▸ **Instructions for the task**
Starting at the first line of the data below, retype every line up to and including the one containing "p=(x+4.05)/7.28; rowd=np.abs(p-np.round(p))*7.28".

── Data section

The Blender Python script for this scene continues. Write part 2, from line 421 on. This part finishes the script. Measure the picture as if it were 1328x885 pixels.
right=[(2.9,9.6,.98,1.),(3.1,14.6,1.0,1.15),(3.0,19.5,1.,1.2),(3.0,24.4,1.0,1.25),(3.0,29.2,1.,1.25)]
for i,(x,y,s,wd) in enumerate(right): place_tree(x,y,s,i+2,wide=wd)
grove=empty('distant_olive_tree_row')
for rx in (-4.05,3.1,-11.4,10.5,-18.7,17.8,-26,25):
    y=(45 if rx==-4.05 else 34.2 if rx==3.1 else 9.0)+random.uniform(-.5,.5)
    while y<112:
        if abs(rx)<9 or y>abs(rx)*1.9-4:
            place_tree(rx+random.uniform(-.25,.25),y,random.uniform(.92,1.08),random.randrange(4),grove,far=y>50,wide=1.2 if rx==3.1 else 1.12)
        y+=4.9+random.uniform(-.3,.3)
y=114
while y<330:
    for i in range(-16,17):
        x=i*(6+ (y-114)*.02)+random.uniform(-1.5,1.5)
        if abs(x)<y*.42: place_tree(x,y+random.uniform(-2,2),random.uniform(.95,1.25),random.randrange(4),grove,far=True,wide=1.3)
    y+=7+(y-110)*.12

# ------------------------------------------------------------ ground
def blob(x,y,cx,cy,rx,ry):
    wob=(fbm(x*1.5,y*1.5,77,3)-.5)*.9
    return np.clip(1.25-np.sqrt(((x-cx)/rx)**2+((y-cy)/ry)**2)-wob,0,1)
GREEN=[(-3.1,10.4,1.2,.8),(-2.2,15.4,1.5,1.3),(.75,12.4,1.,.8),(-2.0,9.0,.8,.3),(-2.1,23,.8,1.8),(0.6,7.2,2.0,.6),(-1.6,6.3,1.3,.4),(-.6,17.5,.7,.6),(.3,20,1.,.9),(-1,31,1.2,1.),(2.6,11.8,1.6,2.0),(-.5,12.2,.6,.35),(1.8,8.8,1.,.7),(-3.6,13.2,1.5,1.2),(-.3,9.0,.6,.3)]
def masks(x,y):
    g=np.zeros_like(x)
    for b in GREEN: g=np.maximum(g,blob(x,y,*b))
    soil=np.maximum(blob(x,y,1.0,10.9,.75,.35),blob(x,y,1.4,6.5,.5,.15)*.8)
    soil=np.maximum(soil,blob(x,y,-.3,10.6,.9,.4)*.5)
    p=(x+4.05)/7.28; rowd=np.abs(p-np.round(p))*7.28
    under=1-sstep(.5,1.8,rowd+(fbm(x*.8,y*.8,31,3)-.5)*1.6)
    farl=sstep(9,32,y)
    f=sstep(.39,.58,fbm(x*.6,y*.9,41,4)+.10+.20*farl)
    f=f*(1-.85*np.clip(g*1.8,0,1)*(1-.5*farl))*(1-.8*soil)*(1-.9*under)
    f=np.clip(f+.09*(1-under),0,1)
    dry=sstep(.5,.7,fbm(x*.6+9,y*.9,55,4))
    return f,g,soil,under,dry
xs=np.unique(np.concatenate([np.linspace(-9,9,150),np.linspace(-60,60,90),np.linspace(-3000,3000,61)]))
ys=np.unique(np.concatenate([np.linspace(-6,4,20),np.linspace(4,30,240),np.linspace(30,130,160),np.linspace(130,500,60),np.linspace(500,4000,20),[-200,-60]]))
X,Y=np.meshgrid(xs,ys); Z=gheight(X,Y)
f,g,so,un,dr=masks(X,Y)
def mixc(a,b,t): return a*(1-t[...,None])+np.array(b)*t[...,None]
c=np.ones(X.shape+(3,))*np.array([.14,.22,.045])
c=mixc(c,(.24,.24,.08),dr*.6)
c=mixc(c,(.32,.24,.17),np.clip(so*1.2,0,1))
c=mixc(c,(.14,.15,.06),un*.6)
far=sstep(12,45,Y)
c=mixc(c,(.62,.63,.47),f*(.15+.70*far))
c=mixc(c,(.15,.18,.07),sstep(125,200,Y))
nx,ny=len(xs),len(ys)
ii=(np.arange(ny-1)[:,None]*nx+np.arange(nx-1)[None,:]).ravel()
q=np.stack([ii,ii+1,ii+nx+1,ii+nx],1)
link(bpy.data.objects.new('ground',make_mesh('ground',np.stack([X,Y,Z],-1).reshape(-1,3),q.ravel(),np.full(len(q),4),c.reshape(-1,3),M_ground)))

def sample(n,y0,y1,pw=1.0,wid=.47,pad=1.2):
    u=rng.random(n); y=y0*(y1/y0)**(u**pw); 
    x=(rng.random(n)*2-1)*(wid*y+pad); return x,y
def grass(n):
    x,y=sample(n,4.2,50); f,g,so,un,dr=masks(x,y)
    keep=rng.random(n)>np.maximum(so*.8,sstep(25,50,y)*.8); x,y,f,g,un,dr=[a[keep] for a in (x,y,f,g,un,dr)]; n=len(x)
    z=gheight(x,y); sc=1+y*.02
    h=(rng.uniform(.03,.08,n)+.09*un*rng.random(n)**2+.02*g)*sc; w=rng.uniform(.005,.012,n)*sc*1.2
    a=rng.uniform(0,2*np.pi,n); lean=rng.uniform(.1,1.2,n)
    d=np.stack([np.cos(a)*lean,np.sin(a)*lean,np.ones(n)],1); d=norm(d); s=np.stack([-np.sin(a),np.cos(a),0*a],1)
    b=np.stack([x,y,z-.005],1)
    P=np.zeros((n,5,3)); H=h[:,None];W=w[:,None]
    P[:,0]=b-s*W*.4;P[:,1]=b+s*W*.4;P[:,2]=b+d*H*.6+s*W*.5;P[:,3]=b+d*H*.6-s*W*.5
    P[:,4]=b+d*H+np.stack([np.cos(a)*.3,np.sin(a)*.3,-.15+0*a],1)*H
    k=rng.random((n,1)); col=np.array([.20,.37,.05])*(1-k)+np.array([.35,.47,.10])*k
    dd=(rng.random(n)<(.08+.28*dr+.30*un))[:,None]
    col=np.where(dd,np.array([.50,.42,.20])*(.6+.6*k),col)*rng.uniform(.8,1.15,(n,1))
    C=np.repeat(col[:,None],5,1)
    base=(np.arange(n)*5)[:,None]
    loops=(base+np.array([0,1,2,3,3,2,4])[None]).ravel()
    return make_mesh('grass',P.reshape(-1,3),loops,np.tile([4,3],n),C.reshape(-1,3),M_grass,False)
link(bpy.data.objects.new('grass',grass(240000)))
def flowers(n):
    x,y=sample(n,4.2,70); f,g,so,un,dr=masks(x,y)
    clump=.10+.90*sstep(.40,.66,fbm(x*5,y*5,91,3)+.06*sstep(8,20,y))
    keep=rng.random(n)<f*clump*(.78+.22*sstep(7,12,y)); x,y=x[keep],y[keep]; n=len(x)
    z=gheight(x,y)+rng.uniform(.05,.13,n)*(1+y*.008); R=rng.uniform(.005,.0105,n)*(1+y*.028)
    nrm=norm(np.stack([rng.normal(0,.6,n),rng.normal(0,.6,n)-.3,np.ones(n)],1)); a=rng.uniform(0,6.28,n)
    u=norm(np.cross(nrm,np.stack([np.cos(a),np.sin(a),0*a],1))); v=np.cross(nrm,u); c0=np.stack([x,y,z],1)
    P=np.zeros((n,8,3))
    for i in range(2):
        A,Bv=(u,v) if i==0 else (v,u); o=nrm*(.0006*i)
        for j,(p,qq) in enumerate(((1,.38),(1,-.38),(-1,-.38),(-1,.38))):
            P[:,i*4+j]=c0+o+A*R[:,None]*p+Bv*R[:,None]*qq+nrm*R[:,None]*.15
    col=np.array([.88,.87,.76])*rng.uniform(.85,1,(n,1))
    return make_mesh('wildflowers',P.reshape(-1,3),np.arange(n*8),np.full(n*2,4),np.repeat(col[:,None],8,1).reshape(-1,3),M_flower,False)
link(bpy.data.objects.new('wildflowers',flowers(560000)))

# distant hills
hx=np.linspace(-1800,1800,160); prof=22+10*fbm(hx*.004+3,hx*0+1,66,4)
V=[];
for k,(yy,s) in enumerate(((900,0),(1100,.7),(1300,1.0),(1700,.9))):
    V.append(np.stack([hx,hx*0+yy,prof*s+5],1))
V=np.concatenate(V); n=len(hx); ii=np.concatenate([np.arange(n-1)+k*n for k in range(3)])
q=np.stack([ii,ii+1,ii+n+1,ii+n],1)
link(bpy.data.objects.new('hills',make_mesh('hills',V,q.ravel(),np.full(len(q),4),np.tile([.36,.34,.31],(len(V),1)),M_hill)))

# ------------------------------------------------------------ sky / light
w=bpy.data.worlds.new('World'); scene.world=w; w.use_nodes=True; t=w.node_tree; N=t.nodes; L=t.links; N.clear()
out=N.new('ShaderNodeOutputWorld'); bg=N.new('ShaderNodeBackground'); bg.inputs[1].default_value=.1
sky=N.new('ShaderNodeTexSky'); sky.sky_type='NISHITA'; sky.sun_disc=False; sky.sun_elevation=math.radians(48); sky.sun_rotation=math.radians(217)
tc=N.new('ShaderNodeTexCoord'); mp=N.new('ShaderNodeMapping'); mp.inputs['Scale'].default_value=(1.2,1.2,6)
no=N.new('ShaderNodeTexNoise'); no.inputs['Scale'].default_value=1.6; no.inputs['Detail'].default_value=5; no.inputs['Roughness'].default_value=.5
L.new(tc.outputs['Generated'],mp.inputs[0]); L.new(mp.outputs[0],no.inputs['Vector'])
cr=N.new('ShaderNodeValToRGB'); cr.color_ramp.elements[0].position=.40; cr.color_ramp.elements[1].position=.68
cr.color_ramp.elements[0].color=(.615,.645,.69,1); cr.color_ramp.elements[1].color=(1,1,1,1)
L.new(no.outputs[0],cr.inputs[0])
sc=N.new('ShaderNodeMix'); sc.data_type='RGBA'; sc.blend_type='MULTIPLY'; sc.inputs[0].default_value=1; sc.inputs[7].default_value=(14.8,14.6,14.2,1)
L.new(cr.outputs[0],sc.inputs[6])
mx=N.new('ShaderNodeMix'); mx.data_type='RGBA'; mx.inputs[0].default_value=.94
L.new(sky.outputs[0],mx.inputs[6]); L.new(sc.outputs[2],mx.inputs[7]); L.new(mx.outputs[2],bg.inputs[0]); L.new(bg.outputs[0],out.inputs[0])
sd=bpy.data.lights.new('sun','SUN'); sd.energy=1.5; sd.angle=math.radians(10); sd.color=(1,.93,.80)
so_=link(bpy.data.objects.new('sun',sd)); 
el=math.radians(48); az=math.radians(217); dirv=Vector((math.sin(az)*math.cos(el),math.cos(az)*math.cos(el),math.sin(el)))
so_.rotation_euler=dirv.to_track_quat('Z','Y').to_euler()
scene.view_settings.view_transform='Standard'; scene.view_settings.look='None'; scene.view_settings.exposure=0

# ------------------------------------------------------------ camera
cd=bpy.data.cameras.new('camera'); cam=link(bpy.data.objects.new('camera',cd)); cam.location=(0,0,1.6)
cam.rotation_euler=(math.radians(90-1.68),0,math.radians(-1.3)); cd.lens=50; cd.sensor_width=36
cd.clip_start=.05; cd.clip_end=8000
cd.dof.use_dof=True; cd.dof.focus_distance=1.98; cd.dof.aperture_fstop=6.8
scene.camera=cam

────

▸ **Finished task**
The Blender Python script for this scene continues. Write part 2, from line 421 on. This part finishes the script. Measure the picture as if it were 1328x885 pixels.
right=[(2.9,9.6,.98,1.),(3.1,14.6,1.0,1.15),(3.0,19.5,1.,1.2),(3.0,24.4,1.0,1.25),(3.0,29.2,1.,1.25)]
for i,(x,y,s,wd) in enumerate(right): place_tree(x,y,s,i+2,wide=wd)
grove=empty('distant_olive_tree_row')
for rx in (-4.05,3.1,-11.4,10.5,-18.7,17.8,-26,25):
    y=(45 if rx==-4.05 else 34.2 if rx==3.1 else 9.0)+random.uniform(-.5,.5)
    while y<112:
        if abs(rx)<9 or y>abs(rx)*1.9-4:
            place_tree(rx+random.uniform(-.25,.25),y,random.uniform(.92,1.08),random.randrange(4),grove,far=y>50,wide=1.2 if rx==3.1 else 1.12)
        y+=4.9+random.uniform(-.3,.3)
y=114
while y<330:
    for i in range(-16,17):
        x=i*(6+ (y-114)*.02)+random.uniform(-1.5,1.5)
        if abs(x)<y*.42: place_tree(x,y+random.uniform(-2,2),random.uniform(.95,1.25),random.randrange(4),grove,far=True,wide=1.3)
    y+=7+(y-110)*.12

# ------------------------------------------------------------ ground
def blob(x,y,cx,cy,rx,ry):
    wob=(fbm(x*1.5,y*1.5,77,3)-.5)*.9
    return np.clip(1.25-np.sqrt(((x-cx)/rx)**2+((y-cy)/ry)**2)-wob,0,1)
GREEN=[(-3.1,10.4,1.2,.8),(-2.2,15.4,1.5,1.3),(.75,12.4,1.,.8),(-2.0,9.0,.8,.3),(-2.1,23,.8,1.8),(0.6,7.2,2.0,.6),(-1.6,6.3,1.3,.4),(-.6,17.5,.7,.6),(.3,20,1.,.9),(-1,31,1.2,1.),(2.6,11.8,1.6,2.0),(-.5,12.2,.6,.35),(1.8,8.8,1.,.7),(-3.6,13.2,1.5,1.2),(-.3,9.0,.6,.3)]
def masks(x,y):
    g=np.zeros_like(x)
    for b in GREEN: g=np.maximum(g,blob(x,y,*b))
    soil=np.maximum(blob(x,y,1.0,10.9,.75,.35),blob(x,y,1.4,6.5,.5,.15)*.8)
    soil=np.maximum(soil,blob(x,y,-.3,10.6,.9,.4)*.5)
    p=(x+4.05)/7.28; rowd=np.abs(p-np.round(p))*7.28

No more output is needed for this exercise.